* **GIVEN REQUEST**: Of the lines in this listing, how many contain the word "pixels"? Give the number and nothing else.

* **GIVEN INFORMATION**:

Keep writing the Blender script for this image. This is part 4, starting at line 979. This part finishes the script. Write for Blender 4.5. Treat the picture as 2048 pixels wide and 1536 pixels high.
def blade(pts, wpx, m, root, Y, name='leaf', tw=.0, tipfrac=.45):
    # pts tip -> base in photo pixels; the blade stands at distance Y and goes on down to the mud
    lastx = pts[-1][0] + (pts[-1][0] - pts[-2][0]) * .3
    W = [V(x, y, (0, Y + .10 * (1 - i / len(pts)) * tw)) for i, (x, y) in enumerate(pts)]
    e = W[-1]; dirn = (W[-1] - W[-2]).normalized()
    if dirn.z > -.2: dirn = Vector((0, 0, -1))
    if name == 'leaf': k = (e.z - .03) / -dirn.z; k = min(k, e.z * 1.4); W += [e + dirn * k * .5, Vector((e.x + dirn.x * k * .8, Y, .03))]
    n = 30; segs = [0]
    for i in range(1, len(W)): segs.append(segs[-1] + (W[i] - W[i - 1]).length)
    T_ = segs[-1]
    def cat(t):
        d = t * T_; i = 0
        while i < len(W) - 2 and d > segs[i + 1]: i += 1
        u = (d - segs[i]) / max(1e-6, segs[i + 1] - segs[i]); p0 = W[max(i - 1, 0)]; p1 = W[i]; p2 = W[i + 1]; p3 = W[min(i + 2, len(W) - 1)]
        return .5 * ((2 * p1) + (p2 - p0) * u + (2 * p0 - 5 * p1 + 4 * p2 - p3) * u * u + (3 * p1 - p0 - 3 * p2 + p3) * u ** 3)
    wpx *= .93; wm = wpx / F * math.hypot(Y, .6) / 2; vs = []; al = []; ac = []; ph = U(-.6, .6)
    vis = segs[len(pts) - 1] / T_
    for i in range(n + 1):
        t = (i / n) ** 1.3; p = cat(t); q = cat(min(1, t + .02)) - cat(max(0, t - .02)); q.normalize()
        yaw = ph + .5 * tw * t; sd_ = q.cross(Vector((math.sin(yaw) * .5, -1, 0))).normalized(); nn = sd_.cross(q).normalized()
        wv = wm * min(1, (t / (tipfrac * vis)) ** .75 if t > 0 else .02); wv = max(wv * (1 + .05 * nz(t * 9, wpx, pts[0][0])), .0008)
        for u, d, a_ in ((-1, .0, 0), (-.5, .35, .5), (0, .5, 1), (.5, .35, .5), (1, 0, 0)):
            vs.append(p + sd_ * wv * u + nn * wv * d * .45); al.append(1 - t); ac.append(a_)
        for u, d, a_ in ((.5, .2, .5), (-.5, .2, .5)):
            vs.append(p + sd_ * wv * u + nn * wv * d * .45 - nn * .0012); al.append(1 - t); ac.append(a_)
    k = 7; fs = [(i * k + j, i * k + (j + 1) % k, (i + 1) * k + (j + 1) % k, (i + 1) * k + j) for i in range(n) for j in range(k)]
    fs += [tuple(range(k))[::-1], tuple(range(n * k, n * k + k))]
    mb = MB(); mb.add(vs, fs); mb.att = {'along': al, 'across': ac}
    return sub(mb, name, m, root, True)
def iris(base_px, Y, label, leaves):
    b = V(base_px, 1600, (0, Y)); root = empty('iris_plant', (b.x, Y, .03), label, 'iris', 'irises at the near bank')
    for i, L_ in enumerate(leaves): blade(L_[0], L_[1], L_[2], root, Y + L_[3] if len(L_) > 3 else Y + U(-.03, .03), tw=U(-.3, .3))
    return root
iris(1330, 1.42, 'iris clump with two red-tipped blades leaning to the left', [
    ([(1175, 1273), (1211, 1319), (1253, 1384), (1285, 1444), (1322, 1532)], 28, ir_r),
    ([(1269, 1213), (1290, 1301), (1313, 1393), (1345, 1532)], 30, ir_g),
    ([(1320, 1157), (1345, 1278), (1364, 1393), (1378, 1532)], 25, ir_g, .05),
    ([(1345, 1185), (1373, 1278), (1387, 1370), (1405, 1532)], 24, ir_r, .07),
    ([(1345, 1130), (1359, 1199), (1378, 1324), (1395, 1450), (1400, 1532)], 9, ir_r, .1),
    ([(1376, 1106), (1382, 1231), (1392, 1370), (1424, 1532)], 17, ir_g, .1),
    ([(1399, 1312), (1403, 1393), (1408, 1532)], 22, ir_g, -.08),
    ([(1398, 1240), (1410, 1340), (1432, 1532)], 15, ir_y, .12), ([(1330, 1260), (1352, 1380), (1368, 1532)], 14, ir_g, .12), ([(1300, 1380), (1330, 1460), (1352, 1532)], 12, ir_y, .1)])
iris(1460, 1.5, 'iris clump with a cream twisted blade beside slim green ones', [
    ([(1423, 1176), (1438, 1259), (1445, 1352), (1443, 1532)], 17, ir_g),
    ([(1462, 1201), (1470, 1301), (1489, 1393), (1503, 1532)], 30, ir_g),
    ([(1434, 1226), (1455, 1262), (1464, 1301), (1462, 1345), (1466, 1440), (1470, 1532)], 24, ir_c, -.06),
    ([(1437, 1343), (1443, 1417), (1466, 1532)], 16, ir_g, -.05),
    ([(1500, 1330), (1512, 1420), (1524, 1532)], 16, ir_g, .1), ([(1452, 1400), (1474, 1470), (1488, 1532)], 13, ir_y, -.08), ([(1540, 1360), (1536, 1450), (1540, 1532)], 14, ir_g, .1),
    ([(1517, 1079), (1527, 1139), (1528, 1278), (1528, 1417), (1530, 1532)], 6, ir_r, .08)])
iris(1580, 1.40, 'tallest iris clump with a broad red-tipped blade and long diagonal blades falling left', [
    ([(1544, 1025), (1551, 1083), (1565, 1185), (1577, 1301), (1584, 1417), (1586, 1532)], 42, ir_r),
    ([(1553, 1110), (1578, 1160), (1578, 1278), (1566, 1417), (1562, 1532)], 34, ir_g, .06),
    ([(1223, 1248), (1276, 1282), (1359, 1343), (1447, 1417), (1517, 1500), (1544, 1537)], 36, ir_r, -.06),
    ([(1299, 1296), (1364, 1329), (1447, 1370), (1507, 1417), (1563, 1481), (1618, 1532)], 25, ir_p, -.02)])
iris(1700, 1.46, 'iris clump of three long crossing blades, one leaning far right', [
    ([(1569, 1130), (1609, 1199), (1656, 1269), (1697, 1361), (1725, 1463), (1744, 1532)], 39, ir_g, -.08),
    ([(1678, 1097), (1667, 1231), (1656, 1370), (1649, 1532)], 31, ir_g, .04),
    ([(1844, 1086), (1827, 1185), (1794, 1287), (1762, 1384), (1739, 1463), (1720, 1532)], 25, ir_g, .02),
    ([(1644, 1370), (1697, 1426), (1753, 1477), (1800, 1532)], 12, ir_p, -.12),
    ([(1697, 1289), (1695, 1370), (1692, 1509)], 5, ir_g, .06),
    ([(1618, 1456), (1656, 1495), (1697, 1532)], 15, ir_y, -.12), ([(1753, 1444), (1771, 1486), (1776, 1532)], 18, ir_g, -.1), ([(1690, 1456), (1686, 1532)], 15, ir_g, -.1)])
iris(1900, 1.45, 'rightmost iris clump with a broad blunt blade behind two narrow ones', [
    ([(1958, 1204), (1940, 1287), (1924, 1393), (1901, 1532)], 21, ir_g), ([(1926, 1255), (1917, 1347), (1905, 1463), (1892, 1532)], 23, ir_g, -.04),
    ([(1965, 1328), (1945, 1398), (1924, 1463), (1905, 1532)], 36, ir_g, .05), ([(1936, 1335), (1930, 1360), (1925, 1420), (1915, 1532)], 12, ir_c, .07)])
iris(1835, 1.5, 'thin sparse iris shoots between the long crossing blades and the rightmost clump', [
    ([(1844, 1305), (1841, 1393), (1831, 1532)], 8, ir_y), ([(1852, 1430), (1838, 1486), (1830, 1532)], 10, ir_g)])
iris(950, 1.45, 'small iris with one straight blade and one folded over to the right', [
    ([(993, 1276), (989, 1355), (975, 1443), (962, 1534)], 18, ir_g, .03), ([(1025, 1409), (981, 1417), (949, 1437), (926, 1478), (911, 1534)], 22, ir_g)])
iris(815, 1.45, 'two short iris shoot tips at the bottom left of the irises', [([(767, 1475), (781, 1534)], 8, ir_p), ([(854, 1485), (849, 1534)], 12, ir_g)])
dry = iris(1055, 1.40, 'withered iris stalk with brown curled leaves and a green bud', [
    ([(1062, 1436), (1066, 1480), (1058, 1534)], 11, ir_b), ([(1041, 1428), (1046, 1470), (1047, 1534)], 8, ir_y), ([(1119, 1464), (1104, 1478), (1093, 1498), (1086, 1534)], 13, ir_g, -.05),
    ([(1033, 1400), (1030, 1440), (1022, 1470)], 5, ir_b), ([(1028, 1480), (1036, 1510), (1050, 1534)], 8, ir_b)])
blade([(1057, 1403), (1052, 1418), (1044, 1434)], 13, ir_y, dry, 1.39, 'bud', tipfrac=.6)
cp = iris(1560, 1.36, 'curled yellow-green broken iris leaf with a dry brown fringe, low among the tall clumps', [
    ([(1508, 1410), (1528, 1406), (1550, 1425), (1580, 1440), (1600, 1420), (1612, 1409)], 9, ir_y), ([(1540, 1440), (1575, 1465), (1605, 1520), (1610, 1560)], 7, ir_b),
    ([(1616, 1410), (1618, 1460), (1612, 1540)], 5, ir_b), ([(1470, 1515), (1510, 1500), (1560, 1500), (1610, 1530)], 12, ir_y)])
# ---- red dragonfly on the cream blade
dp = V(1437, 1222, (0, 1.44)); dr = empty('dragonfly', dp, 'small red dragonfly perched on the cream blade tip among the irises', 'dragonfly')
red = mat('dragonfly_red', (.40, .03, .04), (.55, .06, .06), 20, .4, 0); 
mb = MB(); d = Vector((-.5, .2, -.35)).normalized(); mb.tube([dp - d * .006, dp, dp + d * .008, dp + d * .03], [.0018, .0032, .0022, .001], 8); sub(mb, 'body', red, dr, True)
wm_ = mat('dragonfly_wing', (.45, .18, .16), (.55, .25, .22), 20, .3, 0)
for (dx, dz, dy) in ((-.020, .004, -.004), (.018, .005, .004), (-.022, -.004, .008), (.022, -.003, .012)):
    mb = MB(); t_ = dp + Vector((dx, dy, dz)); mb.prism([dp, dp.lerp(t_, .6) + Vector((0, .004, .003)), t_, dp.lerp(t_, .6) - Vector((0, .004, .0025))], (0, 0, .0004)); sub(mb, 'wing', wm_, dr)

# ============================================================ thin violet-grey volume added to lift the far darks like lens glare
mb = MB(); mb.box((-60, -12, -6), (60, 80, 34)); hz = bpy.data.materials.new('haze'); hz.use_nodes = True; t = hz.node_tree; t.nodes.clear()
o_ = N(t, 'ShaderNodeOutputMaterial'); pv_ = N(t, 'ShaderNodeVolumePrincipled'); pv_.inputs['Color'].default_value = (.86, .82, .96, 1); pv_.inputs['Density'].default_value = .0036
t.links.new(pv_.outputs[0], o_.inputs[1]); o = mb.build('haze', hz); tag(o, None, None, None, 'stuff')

* **EXPECTED ANSWER**: 2